### Dataset extract
------------------------------------

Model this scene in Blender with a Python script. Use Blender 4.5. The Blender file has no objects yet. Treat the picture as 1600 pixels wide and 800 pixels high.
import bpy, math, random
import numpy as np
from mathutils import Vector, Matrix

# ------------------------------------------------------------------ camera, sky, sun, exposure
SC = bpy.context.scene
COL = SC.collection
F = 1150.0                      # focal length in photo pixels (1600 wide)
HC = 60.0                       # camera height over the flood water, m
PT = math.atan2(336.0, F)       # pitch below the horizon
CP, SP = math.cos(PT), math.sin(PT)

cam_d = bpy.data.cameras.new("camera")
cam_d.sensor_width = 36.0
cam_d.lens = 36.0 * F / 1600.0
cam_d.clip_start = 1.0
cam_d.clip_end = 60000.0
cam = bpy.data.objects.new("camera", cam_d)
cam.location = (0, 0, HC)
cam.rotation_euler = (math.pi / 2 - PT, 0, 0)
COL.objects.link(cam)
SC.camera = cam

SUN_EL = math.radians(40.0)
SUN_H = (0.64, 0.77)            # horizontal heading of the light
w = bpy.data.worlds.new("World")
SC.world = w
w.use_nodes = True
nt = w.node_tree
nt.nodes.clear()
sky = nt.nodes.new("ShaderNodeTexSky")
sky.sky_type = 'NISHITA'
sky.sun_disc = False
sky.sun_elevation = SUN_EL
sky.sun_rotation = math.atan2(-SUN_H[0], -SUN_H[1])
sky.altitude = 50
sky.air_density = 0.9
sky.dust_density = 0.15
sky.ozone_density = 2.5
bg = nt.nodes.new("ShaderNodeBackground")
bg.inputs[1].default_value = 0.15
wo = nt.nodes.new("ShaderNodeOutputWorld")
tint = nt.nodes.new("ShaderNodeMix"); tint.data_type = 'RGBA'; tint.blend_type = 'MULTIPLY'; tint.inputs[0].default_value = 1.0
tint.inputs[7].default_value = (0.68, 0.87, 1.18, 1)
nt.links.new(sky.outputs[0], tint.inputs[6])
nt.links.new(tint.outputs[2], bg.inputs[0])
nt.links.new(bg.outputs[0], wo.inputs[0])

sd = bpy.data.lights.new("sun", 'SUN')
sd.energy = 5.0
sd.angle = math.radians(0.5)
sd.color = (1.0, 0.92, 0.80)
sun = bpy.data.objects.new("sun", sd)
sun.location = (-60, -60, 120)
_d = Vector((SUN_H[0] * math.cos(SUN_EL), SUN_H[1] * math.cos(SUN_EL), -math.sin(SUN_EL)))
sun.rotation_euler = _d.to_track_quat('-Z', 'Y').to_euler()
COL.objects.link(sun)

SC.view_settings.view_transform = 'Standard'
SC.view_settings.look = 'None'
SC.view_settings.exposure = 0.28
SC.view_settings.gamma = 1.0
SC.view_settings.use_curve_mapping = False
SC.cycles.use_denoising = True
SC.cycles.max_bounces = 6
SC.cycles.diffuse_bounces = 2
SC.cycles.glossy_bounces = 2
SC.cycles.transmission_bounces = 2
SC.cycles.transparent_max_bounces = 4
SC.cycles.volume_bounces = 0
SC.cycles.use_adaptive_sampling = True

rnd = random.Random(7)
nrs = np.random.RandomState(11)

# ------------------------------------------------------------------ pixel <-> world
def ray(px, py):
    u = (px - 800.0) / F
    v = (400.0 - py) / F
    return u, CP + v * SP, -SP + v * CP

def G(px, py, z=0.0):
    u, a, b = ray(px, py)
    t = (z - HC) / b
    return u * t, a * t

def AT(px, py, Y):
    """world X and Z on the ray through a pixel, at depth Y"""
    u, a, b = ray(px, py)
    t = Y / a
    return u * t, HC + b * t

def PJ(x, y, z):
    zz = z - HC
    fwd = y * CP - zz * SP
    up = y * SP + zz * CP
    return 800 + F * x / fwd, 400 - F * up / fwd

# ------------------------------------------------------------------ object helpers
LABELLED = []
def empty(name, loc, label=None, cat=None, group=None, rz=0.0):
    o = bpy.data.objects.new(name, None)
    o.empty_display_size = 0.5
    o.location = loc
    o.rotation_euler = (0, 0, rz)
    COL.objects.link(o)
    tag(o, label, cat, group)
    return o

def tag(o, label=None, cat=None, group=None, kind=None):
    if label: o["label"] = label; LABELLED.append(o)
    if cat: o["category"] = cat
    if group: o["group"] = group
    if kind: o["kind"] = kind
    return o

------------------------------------

### Aim
From the first line of the listing above to the line with "SC.camera = cam", please transcribe each line exactly, both ends included, and nothing beyond that.

### Full answer
Model this scene in Blender with a Python script. Use Blender 4.5. The Blender file has no objects yet. Treat the picture as 1600 pixels wide and 800 pixels high.
import bpy, math, random
import numpy as np
from mathutils import Vector, Matrix

# ------------------------------------------------------------------ camera, sky, sun, exposure
SC = bpy.context.scene
COL = SC.collection
F = 1150.0                      # focal length in photo pixels (1600 wide)
HC = 60.0                       # camera height over the flood water, m
PT = math.atan2(336.0, F)       # pitch below the horizon
CP, SP = math.cos(PT), math.sin(PT)

cam_d = bpy.data.cameras.new("camera")
cam_d.sensor_width = 36.0
cam_d.lens = 36.0 * F / 1600.0
cam_d.clip_start = 1.0
cam_d.clip_end = 60000.0
cam = bpy.data.objects.new("camera", cam_d)
cam.location = (0, 0, HC)
cam.rotation_euler = (math.pi / 2 - PT, 0, 0)
COL.objects.link(cam)
SC.camera = cam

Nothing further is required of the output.